Abstract

Snow and ice on airfield pavement threatens aircraft ground operation safety. Plowing and chemical treatment are used for snow removal, but yield long-term detrimental impacts to the airfield infrastructure and environment. In this paper, a “near-surface embedded electrical heating grid prototype” is investigated through laboratory and field testing for concrete pavement heating, providing an airfield pavement anti-icing alternative. The prototype grid, installed on small-scale concrete test mats, was studied in a laboratory controlled below-freezing temperature environment. Testing evaluated pavement surface heating performance under two energy supply methods: (1) an alternating heating sequence and (2) an automated thermostat heating sequence, assessing their ability to (1) raise the pavement surface temperature to an anti-icing temperature threshold, 2 °C, and (2) sustain an anti-icing surface temperature. The alternating heating sequence required a low power input, but an increased heating time. Under the automated thermostat heating sequence, with a 152.4 mm parallel heat wire spacing and 667 W/m2 power input, surface temperature rose from an initial −12 °C to 2 °C in 4 h, then maintained in the anti-icing range, 2 °C to 5 °C. Laboratory, preliminary study results directed the construction, instrumentation, and operation of a large-scale prototype slab for field testing.
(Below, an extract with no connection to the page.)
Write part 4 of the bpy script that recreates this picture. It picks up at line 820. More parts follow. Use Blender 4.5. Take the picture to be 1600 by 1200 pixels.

The prototype was built in Fayetteville, AR and subjected to ambient outdoor climate conditions. The full-scale testing used a photovoltaic energy system as the power source. Field testing assessed heating/anti-icing performance and energy consumption. During tests in below freezing air temperatures and snow events, the photovoltaic energy system supplied enough energy to maintain the large-scale prototype slab surface above 0 °C.